- [Given instruction]: Can you copy out the data exactly? Leave the images out.
--- BEGIN ---
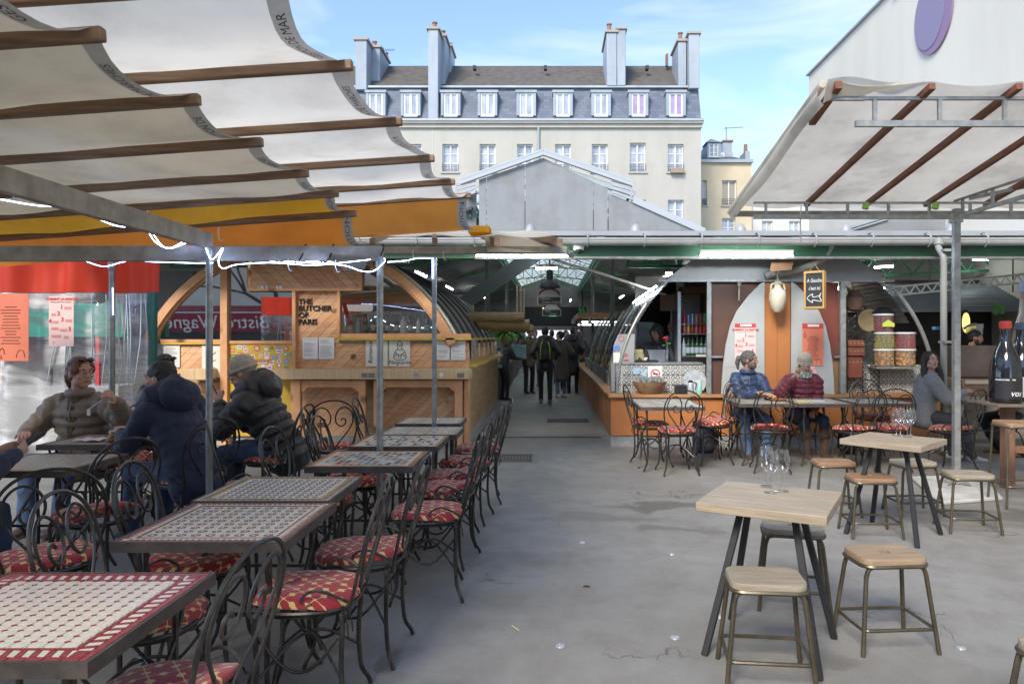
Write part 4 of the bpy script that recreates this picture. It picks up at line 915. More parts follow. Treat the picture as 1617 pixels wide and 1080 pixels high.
fx_ = lambda p: PX(p, RY+.86)
# fridge
fr = thing('drinks_fridge', 'open drinks fridge with cans and green bottles behind the counter', 'fridge', (fx_(1095), RY+.9, 0))
MB().box(fx_(1069), fx_(1074), RY+.8, RY+1.4, .8, rz_(455)).box(fx_(1068), fx_(1116), RY+1.36, RY+1.4, .8, rz_(455)).build('case', M('fridge steel', (.45, .46, .47), rough=.3, metal=.5), fr)
for z in (508, 524.5, 563): MB().box(fx_(1074.5), fx_(1117), RY+.85, RY+1.35, rz_(z)-.03, rz_(z)-.015).build('shelf', GALV, fr)
MB().box(fx_(1075), fx_(1116), RY+.83, RY+.86, rz_(577), rz_(566)).build('lower_panel', BLACKP, fr)
MB().box(fx_(1098), fx_(1115), RY+.82, RY+.83, rz_(566), rz_(562)).build('price_strip', WHITEP, fr)
tag(MB().box(fx_(1044), fx_(1070), RY+.95, RY+1.0, rz_(487), rz_(458)).build('wine_crate', M('crate dark wood', (.16, .09, .05), rough=.7)), 'dark stacked crate left of the drinks fridge top', 'crate')
tag(MB().box(fx_(1078), fx_(1116), RY+.9, RY+1.2, rz_(455)-.02, rz_(446)).build('stacked_boxes', M('brown boxes', (.22, .13, .07), (.1, .06, .03), rough=.7, scale=14, stretch=(8, 1, 1))), 'row of brown boxes on top of the drinks fridge', 'boxes')
CANC = [((.55, .05, .04), 'red'), ((.2, .3, .55), 'blue'), ((.3, .35, .5), 'grey blue'), ((.55, .3, .3), 'pink'), ((.5, .1, .08), 'dark red'), ((.08, .35, .12), 'green')]
CANR2 = [((.55, .15, .15), 'coral'), ((.6, .45, .1), 'yellow'), ((.5, .06, .05), 'red'), ((.55, .2, .2), 'pink'), ((.45, .04, .04), 'crimson'), ((.5, .02, .02), 'scarlet')]
for row, (cols, zb) in enumerate(((CANC, 508), (CANR2, 524.5))):
    for i, (c, nm) in enumerate(cols):
        t = MB().lathe([(.022, 0), (.031, .006), (.031, .15), (.024, .16), (.022, .162)], n=12).build('can', M('can %s %d' % (nm, row), c, rough=.3, metal=.3)); t.location = (fx_(1082+6.3*i), RY+.92, rz_(zb)-.014)
        tag(t, '%s can on the %s shelf of the drinks fridge' % (nm, ('upper', 'second')[row]), 'can', 'cans in the fridge')
for i in range(6):
    bottle(fx_(1081+7*i), RY+.92, rz_(563)-.012, .29, .037, 'c' if i == 0 else 'g', ('clear', 'first green', 'second green', 'third green', 'fourth green', 'rightmost green')[i]+' bottle on the bottom shelf of the fridge', (.5, .6, .7), 'bottles in the fridge')
tag(MB().lathe([(.07, 0), (.07, .9)], (rx(1022), RY+1.5, rz_(575)), 12).build('steel_flue', GALV), 'round steel flue behind the hooded worker', 'pipe')
tag(MB().box(rx(1023), rx(1060), RY+1.7, RY+1.75, rz_(575), rz_(505)).build('grey_cabinet', M('grey cabinet', (.28, .32, .32), rough=.3)), 'grey glazed cabinet behind the two kiosk workers', 'cabinet')
# counter items
sc_ = thing('counter_screen', 'clear counter screen with payment stickers at the kiosk corner', 'screen', (rx(990), RY+.4, rz_(575)))
MB().prism([(rx(971), RY+.36, rz_(575)), (rx(1006), RY+.36, rz_(575)), (rx(1007), RY+.36, rz_(527)), (rx(980), RY+.36, rz_(528)), (rx(973), RY+.36, rz_(545))], (0, .008, 0)).build('screen_sheet', glass_pane('milky screen', (.85, .85, .83), refl=.12, diffuse=.35), sc_)
for a, b, c, d, mt in ((972, 982, 546, 556, M('blue card sticker', (.1, .25, .55))), (972, 983, 556, 574, WHITEP), (989, 997, 569, 571, M('red print', (.5, .03, .04)))): MB().box(rx(a), rx(b), RY+.352, RY+.357, rz_(d), rz_(c)).build('sticker', mt, sc_)
for i, c in enumerate(((.1, .2, .6), (.6, .1, .1), (.6, .4, .05), (.1, .1, .1))): MB().box(rx(972.5+2.5*i), rx(974.5+2.5*i), RY+.349, RY+.351, rz_(557.5), rz_(554.5)).build('card_logo', M('card logo %d' % i, c), sc_)
text_on('OR', .075, (rx(990), RY+.352, rz_(562)), M('red print', (.5, .03, .04)), sc_, 'print', .0005)
MB().tube([(rx(985)+.04*cos(t*pi/6), RY+.355, rz_(535)+.04*sin(t*pi/6)) for t in range(12)], .004, 4, closed=True).build('print', M('red print', (.5, .03, .04)), sc_)
tag(MB().lathe([(.0, 0), (.032, .004), (.034, .12), (.028, .17), (.012, .22), (.012, .3), (.014, .31)], (rx(1063), RY+.5, rz_(575)+.012), 12).build('glass_vase', glass_pane('vase glass', (.8, .86, .84), refl=.2)), 'slim clear bottle vase holding the red flower', 'vase')
fl = thing('red_flower', 'single red flower standing in the clear bottle on the counter', 'flower', (rx(1063), RY+.5, rz_(550)))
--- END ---
- [Complete answer]:
Write part 4 of the bpy script that recreates this picture. It picks up at line 915. More parts follow. Treat the picture as 1617 pixels wide and 1080 pixels high.
fx_ = lambda p: PX(p, RY+.86)
# fridge
fr = thing('drinks_fridge', 'open drinks fridge with cans and green bottles behind the counter', 'fridge', (fx_(1095), RY+.9, 0))
MB().box(fx_(1069), fx_(1074), RY+.8, RY+1.4, .8, rz_(455)).box(fx_(1068), fx_(1116), RY+1.36, RY+1.4, .8, rz_(455)).build('case', M('fridge steel', (.45, .46, .47), rough=.3, metal=.5), fr)
for z in (508, 524.5, 563): MB().box(fx_(1074.5), fx_(1117), RY+.85, RY+1.35, rz_(z)-.03, rz_(z)-.015).build('shelf', GALV, fr)
MB().box(fx_(1075), fx_(1116), RY+.83, RY+.86, rz_(577), rz_(566)).build('lower_panel', BLACKP, fr)
MB().box(fx_(1098), fx_(1115), RY+.82, RY+.83, rz_(566), rz_(562)).build('price_strip', WHITEP, fr)
tag(MB().box(fx_(1044), fx_(1070), RY+.95, RY+1.0, rz_(487), rz_(458)).build('wine_crate', M('crate dark wood', (.16, .09, .05), rough=.7)), 'dark stacked crate left of the drinks fridge top', 'crate')
tag(MB().box(fx_(1078), fx_(1116), RY+.9, RY+1.2, rz_(455)-.02, rz_(446)).build('stacked_boxes', M('brown boxes', (.22, .13, .07), (.1, .06, .03), rough=.7, scale=14, stretch=(8, 1, 1))), 'row of brown boxes on top of the drinks fridge', 'boxes')
CANC = [((.55, .05, .04), 'red'), ((.2, .3, .55), 'blue'), ((.3, .35, .5), 'grey blue'), ((.55, .3, .3), 'pink'), ((.5, .1, .08), 'dark red'), ((.08, .35, .12), 'green')]
CANR2 = [((.55, .15, .15), 'coral'), ((.6, .45, .1), 'yellow'), ((.5, .06, .05), 'red'), ((.55, .2, .2), 'pink'), ((.45, .04, .04), 'crimson'), ((.5, .02, .02), 'scarlet')]
for row, (cols, zb) in enumerate(((CANC, 508), (CANR2, 524.5))):
    for i, (c, nm) in enumerate(cols):
        t = MB().lathe([(.022, 0), (.031, .006), (.031, .15), (.024, .16), (.022, .162)], n=12).build('can', M('can %s %d' % (nm, row), c, rough=.3, metal=.3)); t.location = (fx_(1082+6.3*i), RY+.92, rz_(zb)-.014)
        tag(t, '%s can on the %s shelf of the drinks fridge' % (nm, ('upper', 'second')[row]), 'can', 'cans in the fridge')
for i in range(6):
    bottle(fx_(1081+7*i), RY+.92, rz_(563)-.012, .29, .037, 'c' if i == 0 else 'g', ('clear', 'first green', 'second green', 'third green', 'fourth green', 'rightmost green')[i]+' bottle on the bottom shelf of the fridge', (.5, .6, .7), 'bottles in the fridge')
tag(MB().lathe([(.07, 0), (.07, .9)], (rx(1022), RY+1.5, rz_(575)), 12).build('steel_flue', GALV), 'round steel flue behind the hooded worker', 'pipe')
tag(MB().box(rx(1023), rx(1060), RY+1.7, RY+1.75, rz_(575), rz_(505)).build('grey_cabinet', M('grey cabinet', (.28, .32, .32), rough=.3)), 'grey glazed cabinet behind the two kiosk workers', 'cabinet')
# counter items
sc_ = thing('counter_screen', 'clear counter screen with payment stickers at the kiosk corner', 'screen', (rx(990), RY+.4, rz_(575)))
MB().prism([(rx(971), RY+.36, rz_(575)), (rx(1006), RY+.36, rz_(575)), (rx(1007), RY+.36, rz_(527)), (rx(980), RY+.36, rz_(528)), (rx(973), RY+.36, rz_(545))], (0, .008, 0)).build('screen_sheet', glass_pane('milky screen', (.85, .85, .83), refl=.12, diffuse=.35), sc_)
for a, b, c, d, mt in ((972, 982, 546, 556, M('blue card sticker', (.1, .25, .55))), (972, 983, 556, 574, WHITEP), (989, 997, 569, 571, M('red print', (.5, .03, .04)))): MB().box(rx(a), rx(b), RY+.352, RY+.357, rz_(d), rz_(c)).build('sticker', mt, sc_)
for i, c in enumerate(((.1, .2, .6), (.6, .1, .1), (.6, .4, .05), (.1, .1, .1))): MB().box(rx(972.5+2.5*i), rx(974.5+2.5*i), RY+.349, RY+.351, rz_(557.5), rz_(554.5)).build('card_logo', M('card logo %d' % i, c), sc_)
text_on('OR', .075, (rx(990), RY+.352, rz_(562)), M('red print', (.5, .03, .04)), sc_, 'print', .0005)
MB().tube([(rx(985)+.04*cos(t*pi/6), RY+.355, rz_(535)+.04*sin(t*pi/6)) for t in range(12)], .004, 4, closed=True).build('print', M('red print', (.5, .03, .04)), sc_)
tag(MB().lathe([(.0, 0), (.032, .004), (.034, .12), (.028, .17), (.012, .22), (.012, .3), (.014, .31)], (rx(1063), RY+.5, rz_(575)+.012), 12).build('glass_vase', glass_pane('vase glass', (.8, .86, .84), refl=.2)), 'slim clear bottle vase holding the red flower', 'vase')
fl = thing('red_flower', 'single red flower standing in the clear bottle on the counter', 'flower', (rx(1063), RY+.5, rz_(550)))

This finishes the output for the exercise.